Converting 60-Foot Times to 0-60 MPH: What the Numbers Actually Tell You
Converting 60-Foot Times to 0-60 MPH: The Math Behind the Numbers
If you’ve spent time around drag racing, you’ve probably heard that the 60-foot time is everything. A 1.4-second 60-foot gives you roughly 58 mph at that mark, while a 1.2-second time gets you to 68 mph. But where do these numbers come from, and more importantly, how useful are they?
The 60-foot time is measured from the starting line to 60 feet down the track. It reveals how efficiently a car transfers power to the ground at launch. For street cars, a 2-second or slower 60-foot is typical. Top-tier drag cars operate in the high 0.9-second range or better.
The Math: Constant Acceleration Model
The easiest way to estimate 0-60 performance from 60-foot times relies on a simple assumption: constant acceleration. If you assume a car maintains constant acceleration over those 60 feet, the physics becomes straightforward.

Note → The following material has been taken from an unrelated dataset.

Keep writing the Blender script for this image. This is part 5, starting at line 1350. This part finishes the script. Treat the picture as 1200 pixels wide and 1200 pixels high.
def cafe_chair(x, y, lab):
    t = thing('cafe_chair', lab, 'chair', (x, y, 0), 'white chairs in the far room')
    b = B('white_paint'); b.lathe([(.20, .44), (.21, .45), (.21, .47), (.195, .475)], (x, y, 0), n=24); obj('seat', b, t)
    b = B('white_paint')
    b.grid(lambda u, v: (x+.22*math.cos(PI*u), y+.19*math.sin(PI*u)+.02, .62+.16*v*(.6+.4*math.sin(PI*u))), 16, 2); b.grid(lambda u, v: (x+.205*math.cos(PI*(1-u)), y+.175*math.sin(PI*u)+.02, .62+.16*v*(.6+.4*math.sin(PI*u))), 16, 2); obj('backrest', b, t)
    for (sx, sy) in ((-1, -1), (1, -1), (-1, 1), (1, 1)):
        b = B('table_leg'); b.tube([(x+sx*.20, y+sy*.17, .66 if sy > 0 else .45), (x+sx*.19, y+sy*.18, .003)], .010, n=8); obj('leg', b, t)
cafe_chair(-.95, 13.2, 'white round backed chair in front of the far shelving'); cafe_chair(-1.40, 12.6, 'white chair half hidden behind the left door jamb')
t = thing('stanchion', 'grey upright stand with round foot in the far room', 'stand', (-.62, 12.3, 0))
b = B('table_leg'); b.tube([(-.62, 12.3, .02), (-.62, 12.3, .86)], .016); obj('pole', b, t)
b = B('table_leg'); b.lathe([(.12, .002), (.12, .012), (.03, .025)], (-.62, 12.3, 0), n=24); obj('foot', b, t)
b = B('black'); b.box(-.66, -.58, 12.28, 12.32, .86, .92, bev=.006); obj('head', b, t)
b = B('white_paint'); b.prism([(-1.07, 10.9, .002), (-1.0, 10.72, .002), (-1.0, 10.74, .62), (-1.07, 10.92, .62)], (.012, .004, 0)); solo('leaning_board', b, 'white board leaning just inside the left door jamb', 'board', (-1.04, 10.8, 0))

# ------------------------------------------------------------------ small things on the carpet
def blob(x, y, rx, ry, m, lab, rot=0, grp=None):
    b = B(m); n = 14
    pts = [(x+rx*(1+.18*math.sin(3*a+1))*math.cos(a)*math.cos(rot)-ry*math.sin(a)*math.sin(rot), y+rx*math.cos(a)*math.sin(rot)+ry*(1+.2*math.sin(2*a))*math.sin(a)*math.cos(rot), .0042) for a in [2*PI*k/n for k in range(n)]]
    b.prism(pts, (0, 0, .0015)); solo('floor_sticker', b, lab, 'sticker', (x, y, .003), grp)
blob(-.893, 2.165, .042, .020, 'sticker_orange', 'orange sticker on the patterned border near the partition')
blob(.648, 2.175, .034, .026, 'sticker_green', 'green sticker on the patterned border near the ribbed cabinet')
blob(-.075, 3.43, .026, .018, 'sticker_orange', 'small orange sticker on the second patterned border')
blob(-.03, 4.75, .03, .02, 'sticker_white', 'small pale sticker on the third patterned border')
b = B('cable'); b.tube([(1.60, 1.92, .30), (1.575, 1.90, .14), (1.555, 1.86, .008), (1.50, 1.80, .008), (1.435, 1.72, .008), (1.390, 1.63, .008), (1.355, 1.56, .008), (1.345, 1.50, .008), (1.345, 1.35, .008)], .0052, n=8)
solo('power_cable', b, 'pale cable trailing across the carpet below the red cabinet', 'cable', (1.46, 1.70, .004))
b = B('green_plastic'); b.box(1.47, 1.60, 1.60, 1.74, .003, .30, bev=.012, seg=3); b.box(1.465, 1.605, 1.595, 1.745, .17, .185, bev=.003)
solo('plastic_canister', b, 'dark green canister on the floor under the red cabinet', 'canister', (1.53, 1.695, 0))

Start with the kinematic equation for distance under constant acceleration: distance = 0.5 × acceleration × time². Rearranging to solve for acceleration gives a = 120 feet / (60-foot time)². Converting to mph (where 1 mph = 1.47 ft/sec) yields the velocity at 60 feet: about 81.82 divided by your 60-foot time.
This is why that formula works:
- 1.5-second 60-foot = approximately 54.5 mph at the 60-foot mark
- 1.4-second 60-foot = approximately 58.4 mph
- 1.2-second 60-foot = approximately 68.2 mph
The formula is remarkably simple, and it does what it’s supposed to: estimate ballpark velocities from launch times.
Why Constant Acceleration Is Wrong (But Still Useful)
Real cars don’t accelerate at a constant rate. This is the big limitation of the model.
Most street cars and modified vehicles lose acceleration as they go. Reasons include:
- They shift gears. First gear delivers more acceleration than second; second more than third.
- Aerodynamic drag increases with speed, reducing net acceleration at higher velocities.
- Engine torque curves aren’t flat. Peak torque occurs at a specific RPM, then drops.
- Tire grip varies. Traction changes as weight transfers during acceleration and slip occurs.
Because real acceleration decreases over time, the actual 0-60 speed at 60 feet tends to be lower than the formula predicts. On paper, a 1.5-second 60-foot should yield 54.5 mph, but a real car might hit only 50 to 52 mph because it lost acceleration during the run.
The larger the 60-foot time, the worse this approximation becomes. A 2.0-second 60-foot yielding 40.9 mph is probably too optimistic.
The Physics Behind 1G of Acceleration
One gravitational acceleration (1g) equals 9.81 meters per second squared. A car accelerating at exactly 1g would reach 60 mph in about 2.74 seconds. Very few production cars exceed 1g of sustained acceleration. Most performance vehicles operate in the 0.9 to 1.1g range.
A top-fuel dragster, by contrast, produces 4g or more off the line. That’s why the quickest dragsters reach 60 mph in under one second.
What Really Matters: Traction, Gearing, and Launch
The 60-foot number tells you something important: how well the car converted engine power into forward motion during those first 60 feet. It’s not just about horsepower or weight.
Traction is king. Two cars with identical power and weight can have very different 60-foot times if one has better tire grip, suspension tuning, or driver technique. Improving your 60-foot time by even 0.1 seconds typically shaves 0.15 to 0.2 seconds off your quarter-mile time. The improvement is magnified roughly 2x through the rest of the run.
Drag racing is won and lost in the first 60 feet. This is why launch technique, tire choice, suspension setup, and torque converter tuning matter so much. The math is interesting. The hardware and execution determine the real numbers.
Using the Formula Correctly
The 60-foot-to-0-60 formula is useful for one thing: getting a rough idea of what you’re looking at. If a car runs a 1.6-second 60-foot, you know it’s somewhere in the 50 mph ballpark at that point. It’s impressive but not dragster territory.
Don’t use it to predict actual 0-60 times on the street. The gap between a drag strip launch and real-world acceleration is huge. Different conditions, different throttle control, different tire grip—everything is different.
What matters is understanding why 60-foot times matter so much. Spend money on traction, setup, and driver training before you worry about moving the last 0.05 seconds off your launch.